第3セットは第3ゲームで、ラマナザンはハーフボレーでのロブボレーという超高難度のショットを決めてチャンスを作ります。最後はそれまで恐らく一本も無かったバックのダウンザラインの強打でブレークに成功。その後は勢いを増したラマナザンと調子を落としたイメールとの差が顕著になっていき、結局第3ゲーム以降イメールに1ゲームも与えることなく第3セットを取り切りました。

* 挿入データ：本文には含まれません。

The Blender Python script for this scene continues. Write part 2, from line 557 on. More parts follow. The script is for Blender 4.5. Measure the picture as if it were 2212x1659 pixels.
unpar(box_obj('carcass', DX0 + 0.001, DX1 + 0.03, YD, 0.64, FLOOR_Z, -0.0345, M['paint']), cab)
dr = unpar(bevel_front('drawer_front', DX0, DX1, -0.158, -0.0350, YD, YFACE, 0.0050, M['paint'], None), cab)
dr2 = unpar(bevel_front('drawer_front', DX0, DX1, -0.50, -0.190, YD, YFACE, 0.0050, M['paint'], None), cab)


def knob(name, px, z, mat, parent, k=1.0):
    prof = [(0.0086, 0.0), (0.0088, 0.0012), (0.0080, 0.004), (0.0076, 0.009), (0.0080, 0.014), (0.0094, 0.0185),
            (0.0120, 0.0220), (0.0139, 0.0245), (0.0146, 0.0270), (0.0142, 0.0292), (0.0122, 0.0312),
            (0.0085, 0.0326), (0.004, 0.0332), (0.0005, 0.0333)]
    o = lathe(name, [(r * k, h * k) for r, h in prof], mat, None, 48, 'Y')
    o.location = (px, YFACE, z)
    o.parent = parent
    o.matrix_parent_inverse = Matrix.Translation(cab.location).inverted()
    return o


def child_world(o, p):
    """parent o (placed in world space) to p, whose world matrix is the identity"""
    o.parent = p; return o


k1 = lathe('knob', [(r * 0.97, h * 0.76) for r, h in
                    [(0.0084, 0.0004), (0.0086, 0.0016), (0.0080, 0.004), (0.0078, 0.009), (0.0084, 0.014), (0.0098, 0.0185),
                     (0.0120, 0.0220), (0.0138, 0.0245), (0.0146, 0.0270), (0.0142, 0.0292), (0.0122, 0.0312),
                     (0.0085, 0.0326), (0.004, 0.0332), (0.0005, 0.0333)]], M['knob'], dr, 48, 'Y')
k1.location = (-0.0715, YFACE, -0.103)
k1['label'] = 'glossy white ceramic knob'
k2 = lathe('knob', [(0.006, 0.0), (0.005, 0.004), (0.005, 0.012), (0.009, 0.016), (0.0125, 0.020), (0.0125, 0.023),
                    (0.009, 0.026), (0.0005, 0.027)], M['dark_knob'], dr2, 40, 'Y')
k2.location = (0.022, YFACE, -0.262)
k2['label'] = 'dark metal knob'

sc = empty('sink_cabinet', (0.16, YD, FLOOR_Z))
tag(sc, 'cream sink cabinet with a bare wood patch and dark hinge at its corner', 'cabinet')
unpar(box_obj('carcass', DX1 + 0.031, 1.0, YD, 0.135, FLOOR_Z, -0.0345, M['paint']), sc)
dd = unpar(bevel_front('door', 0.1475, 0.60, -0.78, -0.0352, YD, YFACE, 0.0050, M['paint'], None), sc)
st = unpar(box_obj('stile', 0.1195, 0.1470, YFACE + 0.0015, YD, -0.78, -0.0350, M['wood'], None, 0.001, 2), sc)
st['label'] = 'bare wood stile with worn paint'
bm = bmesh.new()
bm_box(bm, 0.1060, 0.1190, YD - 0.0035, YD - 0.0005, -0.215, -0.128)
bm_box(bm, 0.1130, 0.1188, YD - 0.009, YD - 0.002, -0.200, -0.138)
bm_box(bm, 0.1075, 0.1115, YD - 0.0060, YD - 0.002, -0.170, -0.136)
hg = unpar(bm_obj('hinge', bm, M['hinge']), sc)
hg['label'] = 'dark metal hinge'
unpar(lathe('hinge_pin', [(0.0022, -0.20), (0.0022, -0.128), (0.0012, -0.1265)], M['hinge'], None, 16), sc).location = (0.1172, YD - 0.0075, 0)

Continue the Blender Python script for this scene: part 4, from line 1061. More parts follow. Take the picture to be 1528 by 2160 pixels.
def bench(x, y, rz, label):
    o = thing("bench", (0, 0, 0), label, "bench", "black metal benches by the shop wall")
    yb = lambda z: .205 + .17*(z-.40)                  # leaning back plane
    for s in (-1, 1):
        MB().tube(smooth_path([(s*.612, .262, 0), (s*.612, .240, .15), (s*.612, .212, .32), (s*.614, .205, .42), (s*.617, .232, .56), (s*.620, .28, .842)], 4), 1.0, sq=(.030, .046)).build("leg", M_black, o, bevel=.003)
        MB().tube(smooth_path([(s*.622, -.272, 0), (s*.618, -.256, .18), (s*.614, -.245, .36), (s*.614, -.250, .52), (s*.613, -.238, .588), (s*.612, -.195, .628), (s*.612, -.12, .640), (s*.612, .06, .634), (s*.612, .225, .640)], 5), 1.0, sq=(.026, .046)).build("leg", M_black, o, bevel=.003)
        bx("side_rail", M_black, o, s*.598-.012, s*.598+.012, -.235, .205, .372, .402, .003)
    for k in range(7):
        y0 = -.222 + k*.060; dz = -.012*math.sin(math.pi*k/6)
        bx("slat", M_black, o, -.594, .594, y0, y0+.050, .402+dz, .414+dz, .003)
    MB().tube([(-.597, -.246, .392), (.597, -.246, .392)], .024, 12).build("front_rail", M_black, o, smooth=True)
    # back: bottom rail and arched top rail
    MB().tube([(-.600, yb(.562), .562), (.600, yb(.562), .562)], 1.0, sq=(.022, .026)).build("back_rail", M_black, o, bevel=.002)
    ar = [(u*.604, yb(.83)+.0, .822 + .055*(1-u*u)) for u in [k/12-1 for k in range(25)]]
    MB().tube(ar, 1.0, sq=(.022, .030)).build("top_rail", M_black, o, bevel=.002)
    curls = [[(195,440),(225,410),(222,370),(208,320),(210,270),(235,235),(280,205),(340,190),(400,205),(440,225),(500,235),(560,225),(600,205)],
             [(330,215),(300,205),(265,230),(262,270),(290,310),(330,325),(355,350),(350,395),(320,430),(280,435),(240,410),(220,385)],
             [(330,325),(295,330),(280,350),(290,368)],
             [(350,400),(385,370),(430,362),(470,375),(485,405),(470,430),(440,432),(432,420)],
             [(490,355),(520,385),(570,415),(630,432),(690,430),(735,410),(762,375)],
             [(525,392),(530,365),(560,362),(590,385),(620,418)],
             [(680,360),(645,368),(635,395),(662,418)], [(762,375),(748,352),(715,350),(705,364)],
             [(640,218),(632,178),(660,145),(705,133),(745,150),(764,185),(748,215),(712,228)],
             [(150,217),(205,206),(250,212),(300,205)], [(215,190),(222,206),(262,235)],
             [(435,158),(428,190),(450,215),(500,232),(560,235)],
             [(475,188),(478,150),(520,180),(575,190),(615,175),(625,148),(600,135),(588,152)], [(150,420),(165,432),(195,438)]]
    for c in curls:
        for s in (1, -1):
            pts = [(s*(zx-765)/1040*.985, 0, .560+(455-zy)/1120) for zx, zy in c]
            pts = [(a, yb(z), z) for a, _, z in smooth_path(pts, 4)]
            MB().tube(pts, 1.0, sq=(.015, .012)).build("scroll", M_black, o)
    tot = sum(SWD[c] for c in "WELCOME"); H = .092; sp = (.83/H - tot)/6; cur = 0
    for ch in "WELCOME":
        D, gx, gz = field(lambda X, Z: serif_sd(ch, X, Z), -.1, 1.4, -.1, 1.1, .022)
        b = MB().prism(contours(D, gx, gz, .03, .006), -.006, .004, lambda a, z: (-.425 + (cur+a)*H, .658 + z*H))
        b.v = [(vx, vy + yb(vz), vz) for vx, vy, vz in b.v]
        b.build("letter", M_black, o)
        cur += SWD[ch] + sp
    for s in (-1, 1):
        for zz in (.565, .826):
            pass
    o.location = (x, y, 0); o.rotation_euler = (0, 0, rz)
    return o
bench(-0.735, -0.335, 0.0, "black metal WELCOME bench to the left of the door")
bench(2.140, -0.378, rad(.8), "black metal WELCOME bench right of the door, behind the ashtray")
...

⇧第3セット第3ゲーム。二人ともネットについたときにラマナザンはハーフボレーでのロブボレーという難度の高いショットでイメールの頭上を抜きます。イメールはなんとかこれを返球しますが、そのボールをラマナザンはスマッシュで仕留めました。写真はその後のラマナザンのガッツポーズです。

⇧ラマナザンの回り込みフォアハンド。ストロークは球威があるわけではなさそうですが、安定はしていました。

⇧両手打ちバックハンドのラマナザンですが、リターンは何故か片手スライスでのブロックリターンを多用していました。リターンゲームでリターンダッシュせずにストローク戦をすることが多いのはスペイン育ちの影響なのかもしれません。

⇧勝利した直後のラマナザン。天を見上げて何か言っていました。

⇧試合終了

⇧お客さんの拍手に応えるラマナザン

 

予選を突破したラマナザンですが、残念ながら本戦1回戦で日本の野口理央に敗退。ダブルスでも1回戦でエブデン / パーセルに敗れてしまい、初の楽天オープンは単複とも1回戦敗退となりました。

 

珍しいサーブ&ボレーと柔和な微笑みが印象的な選手でした。強いか?と問われると難しいところなのですが、珍しいプレーススタイルなので間違いなく観ておもしろい選手です。今後も単複両方での活躍に期待したいと思います。